Set the listing down again exactly, please, apart from its pictures.

---- Collected material

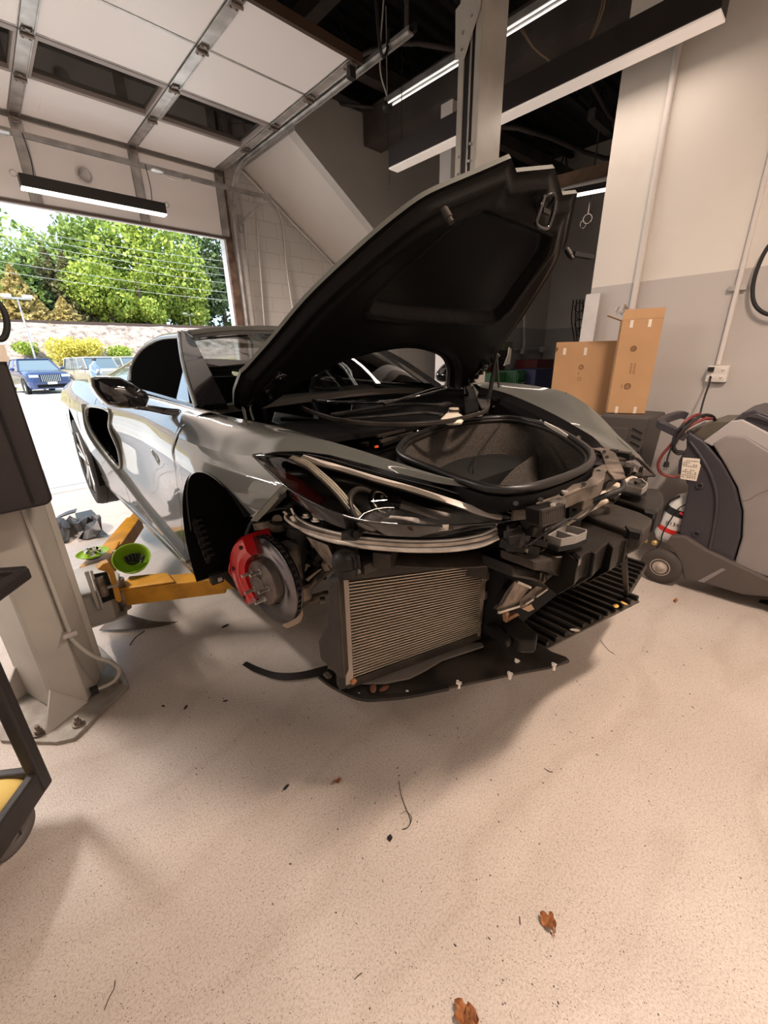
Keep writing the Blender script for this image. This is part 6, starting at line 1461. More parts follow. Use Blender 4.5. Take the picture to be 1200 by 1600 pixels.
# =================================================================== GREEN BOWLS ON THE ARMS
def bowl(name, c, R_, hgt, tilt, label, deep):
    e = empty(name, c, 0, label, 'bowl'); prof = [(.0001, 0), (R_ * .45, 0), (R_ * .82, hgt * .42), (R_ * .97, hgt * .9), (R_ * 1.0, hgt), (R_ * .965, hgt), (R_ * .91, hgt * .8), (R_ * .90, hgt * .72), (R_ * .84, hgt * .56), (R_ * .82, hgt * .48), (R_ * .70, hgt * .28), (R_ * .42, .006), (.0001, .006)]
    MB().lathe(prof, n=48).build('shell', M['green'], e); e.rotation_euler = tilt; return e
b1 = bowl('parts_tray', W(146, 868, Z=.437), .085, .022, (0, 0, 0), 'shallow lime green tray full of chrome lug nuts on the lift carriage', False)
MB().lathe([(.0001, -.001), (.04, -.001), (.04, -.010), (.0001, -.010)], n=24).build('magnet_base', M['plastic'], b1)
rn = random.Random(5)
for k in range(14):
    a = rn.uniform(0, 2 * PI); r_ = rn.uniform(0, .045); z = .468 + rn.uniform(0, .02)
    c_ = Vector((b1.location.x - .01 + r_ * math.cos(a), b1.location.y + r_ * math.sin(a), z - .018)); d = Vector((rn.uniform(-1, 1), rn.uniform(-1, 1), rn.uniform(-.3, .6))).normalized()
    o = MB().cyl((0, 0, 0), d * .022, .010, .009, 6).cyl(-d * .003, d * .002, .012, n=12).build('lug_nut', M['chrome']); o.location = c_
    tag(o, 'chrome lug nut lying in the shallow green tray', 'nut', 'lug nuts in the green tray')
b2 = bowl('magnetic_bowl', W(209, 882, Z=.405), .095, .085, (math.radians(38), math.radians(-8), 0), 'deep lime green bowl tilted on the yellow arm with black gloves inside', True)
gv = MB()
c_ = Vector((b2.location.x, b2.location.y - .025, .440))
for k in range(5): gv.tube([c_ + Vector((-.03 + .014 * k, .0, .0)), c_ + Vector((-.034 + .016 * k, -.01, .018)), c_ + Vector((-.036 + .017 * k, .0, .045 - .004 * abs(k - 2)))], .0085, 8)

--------

> _Task answer_
Keep writing the Blender script for this image. This is part 6, starting at line 1461. More parts follow. Use Blender 4.5. Take the picture to be 1200 by 1600 pixels.
# =================================================================== GREEN BOWLS ON THE ARMS
def bowl(name, c, R_, hgt, tilt, label, deep):
    e = empty(name, c, 0, label, 'bowl'); prof = [(.0001, 0), (R_ * .45, 0), (R_ * .82, hgt * .42), (R_ * .97, hgt * .9), (R_ * 1.0, hgt), (R_ * .965, hgt), (R_ * .91, hgt * .8), (R_ * .90, hgt * .72), (R_ * .84, hgt * .56), (R_ * .82, hgt * .48), (R_ * .70, hgt * .28), (R_ * .42, .006), (.0001, .006)]
    MB().lathe(prof, n=48).build('shell', M['green'], e); e.rotation_euler = tilt; return e
b1 = bowl('parts_tray', W(146, 868, Z=.437), .085, .022, (0, 0, 0), 'shallow lime green tray full of chrome lug nuts on the lift carriage', False)
MB().lathe([(.0001, -.001), (.04, -.001), (.04, -.010), (.0001, -.010)], n=24).build('magnet_base', M['plastic'], b1)
rn = random.Random(5)
for k in range(14):
    a = rn.uniform(0, 2 * PI); r_ = rn.uniform(0, .045); z = .468 + rn.uniform(0, .02)
    c_ = Vector((b1.location.x - .01 + r_ * math.cos(a), b1.location.y + r_ * math.sin(a), z - .018)); d = Vector((rn.uniform(-1, 1), rn.uniform(-1, 1), rn.uniform(-.3, .6))).normalized()
    o = MB().cyl((0, 0, 0), d * .022, .010, .009, 6).cyl(-d * .003, d * .002, .012, n=12).build('lug_nut', M['chrome']); o.location = c_
    tag(o, 'chrome lug nut lying in the shallow green tray', 'nut', 'lug nuts in the green tray')
b2 = bowl('magnetic_bowl', W(209, 882, Z=.405), .095, .085, (math.radians(38), math.radians(-8), 0), 'deep lime green bowl tilted on the yellow arm with black gloves inside', True)
gv = MB()
c_ = Vector((b2.location.x, b2.location.y - .025, .440))
for k in range(5): gv.tube([c_ + Vector((-.03 + .014 * k, .0, .0)), c_ + Vector((-.034 + .016 * k, -.01, .018)), c_ + Vector((-.036 + .017 * k, .0, .045 - .004 * abs(k - 2)))], .0085, 8)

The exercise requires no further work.